Aim of the exercise:
Please copy the lines below exactly, from the first one through the line showing "110), 6), t)".
————————
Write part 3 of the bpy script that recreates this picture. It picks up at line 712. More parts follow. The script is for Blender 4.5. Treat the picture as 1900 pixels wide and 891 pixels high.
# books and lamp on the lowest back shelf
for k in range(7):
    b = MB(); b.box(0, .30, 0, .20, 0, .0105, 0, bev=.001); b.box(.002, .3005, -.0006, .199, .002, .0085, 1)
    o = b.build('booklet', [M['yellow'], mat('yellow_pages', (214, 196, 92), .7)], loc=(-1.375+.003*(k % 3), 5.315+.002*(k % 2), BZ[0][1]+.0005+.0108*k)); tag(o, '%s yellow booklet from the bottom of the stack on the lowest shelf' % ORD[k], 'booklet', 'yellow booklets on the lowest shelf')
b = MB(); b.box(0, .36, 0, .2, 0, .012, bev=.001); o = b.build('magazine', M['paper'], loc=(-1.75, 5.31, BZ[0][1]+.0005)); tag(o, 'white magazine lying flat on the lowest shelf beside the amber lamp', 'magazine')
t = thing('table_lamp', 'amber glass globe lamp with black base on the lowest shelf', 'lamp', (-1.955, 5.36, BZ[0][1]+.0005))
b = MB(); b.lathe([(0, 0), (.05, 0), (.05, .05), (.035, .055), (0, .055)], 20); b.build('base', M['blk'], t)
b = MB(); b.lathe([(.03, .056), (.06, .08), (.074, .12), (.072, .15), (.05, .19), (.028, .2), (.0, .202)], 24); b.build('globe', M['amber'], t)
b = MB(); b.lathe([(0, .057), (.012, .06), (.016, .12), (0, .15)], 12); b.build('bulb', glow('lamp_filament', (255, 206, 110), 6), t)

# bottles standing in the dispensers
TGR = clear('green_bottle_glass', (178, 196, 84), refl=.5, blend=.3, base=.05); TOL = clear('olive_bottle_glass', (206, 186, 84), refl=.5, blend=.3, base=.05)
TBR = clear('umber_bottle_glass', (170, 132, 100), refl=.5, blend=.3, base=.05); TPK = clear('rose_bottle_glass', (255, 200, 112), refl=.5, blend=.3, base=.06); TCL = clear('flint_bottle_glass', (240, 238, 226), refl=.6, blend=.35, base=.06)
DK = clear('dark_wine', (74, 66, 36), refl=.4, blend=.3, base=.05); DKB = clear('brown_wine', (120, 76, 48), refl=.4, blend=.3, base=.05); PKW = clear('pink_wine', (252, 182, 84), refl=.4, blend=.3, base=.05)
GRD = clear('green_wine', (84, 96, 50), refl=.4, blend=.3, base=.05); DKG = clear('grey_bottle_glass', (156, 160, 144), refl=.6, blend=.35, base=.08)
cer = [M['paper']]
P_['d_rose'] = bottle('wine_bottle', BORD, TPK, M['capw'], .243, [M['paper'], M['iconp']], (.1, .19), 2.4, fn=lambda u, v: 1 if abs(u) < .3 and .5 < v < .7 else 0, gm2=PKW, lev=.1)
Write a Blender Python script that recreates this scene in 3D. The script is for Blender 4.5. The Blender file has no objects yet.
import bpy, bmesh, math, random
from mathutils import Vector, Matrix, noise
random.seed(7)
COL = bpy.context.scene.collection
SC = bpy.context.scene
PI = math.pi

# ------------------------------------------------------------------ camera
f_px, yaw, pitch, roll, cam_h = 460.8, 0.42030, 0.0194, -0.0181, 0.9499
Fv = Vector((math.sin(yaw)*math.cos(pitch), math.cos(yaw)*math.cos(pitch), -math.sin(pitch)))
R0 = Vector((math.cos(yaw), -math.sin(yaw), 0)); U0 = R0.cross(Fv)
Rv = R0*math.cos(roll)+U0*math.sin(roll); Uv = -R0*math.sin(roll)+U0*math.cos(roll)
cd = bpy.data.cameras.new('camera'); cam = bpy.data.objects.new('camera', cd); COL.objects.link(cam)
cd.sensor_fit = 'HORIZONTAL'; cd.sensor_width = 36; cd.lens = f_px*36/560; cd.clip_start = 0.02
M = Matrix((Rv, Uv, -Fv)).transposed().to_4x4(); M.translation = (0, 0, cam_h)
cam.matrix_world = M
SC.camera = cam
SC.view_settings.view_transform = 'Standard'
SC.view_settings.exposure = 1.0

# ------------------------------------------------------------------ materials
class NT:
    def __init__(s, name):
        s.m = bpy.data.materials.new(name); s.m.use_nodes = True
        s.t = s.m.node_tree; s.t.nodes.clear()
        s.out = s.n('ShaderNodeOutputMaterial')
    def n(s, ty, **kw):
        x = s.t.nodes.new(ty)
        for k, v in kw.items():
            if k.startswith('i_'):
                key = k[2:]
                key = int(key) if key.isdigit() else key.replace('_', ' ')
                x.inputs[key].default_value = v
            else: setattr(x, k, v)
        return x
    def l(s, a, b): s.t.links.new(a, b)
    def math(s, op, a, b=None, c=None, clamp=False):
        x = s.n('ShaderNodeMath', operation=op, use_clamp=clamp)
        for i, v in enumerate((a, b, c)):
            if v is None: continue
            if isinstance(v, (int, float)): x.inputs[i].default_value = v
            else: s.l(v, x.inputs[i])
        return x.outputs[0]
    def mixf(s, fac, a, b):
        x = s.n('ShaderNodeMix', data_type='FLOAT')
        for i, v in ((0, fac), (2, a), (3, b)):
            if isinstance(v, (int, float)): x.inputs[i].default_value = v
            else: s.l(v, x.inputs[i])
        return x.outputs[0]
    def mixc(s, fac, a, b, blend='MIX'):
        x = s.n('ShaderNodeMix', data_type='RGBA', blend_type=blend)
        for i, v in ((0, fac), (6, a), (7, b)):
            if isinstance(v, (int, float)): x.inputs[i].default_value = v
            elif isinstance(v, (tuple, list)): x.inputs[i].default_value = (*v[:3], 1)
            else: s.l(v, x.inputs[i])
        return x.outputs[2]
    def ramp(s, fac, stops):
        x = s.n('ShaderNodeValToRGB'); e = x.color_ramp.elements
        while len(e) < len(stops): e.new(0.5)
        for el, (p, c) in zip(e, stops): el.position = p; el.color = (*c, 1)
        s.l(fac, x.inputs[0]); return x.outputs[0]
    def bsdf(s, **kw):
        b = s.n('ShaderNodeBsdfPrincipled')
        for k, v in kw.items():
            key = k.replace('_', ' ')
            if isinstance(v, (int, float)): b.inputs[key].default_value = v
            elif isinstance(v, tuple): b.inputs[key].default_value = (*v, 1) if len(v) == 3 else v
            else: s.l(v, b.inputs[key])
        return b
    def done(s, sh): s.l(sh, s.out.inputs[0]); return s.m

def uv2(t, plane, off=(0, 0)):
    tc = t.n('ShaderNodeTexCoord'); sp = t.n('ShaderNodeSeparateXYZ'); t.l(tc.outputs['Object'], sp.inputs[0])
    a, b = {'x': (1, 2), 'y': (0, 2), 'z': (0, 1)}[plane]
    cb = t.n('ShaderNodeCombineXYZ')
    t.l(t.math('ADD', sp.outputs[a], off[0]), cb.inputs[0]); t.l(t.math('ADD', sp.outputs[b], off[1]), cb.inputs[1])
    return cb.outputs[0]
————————
Correct answer:
Write part 3 of the bpy script that recreates this picture. It picks up at line 712. More parts follow. The script is for Blender 4.5. Treat the picture as 1900 pixels wide and 891 pixels high.
# books and lamp on the lowest back shelf
for k in range(7):
    b = MB(); b.box(0, .30, 0, .20, 0, .0105, 0, bev=.001); b.box(.002, .3005, -.0006, .199, .002, .0085, 1)
    o = b.build('booklet', [M['yellow'], mat('yellow_pages', (214, 196, 92), .7)], loc=(-1.375+.003*(k % 3), 5.315+.002*(k % 2), BZ[0][1]+.0005+.0108*k)); tag(o, '%s yellow booklet from the bottom of the stack on the lowest shelf' % ORD[k], 'booklet', 'yellow booklets on the lowest shelf')
b = MB(); b.box(0, .36, 0, .2, 0, .012, bev=.001); o = b.build('magazine', M['paper'], loc=(-1.75, 5.31, BZ[0][1]+.0005)); tag(o, 'white magazine lying flat on the lowest shelf beside the amber lamp', 'magazine')
t = thing('table_lamp', 'amber glass globe lamp with black base on the lowest shelf', 'lamp', (-1.955, 5.36, BZ[0][1]+.0005))
b = MB(); b.lathe([(0, 0), (.05, 0), (.05, .05), (.035, .055), (0, .055)], 20); b.build('base', M['blk'], t)
b = MB(); b.lathe([(.03, .056), (.06, .08), (.074, .12), (.072, .15), (.05, .19), (.028, .2), (.0, .202)], 24); b.build('globe', M['amber'], t)
b = MB(); b.lathe([(0, .057), (.012, .06), (.016, .12), (0, .15)], 12); b.build('bulb', glow('lamp_filament', (255, 206, 110), 6), t)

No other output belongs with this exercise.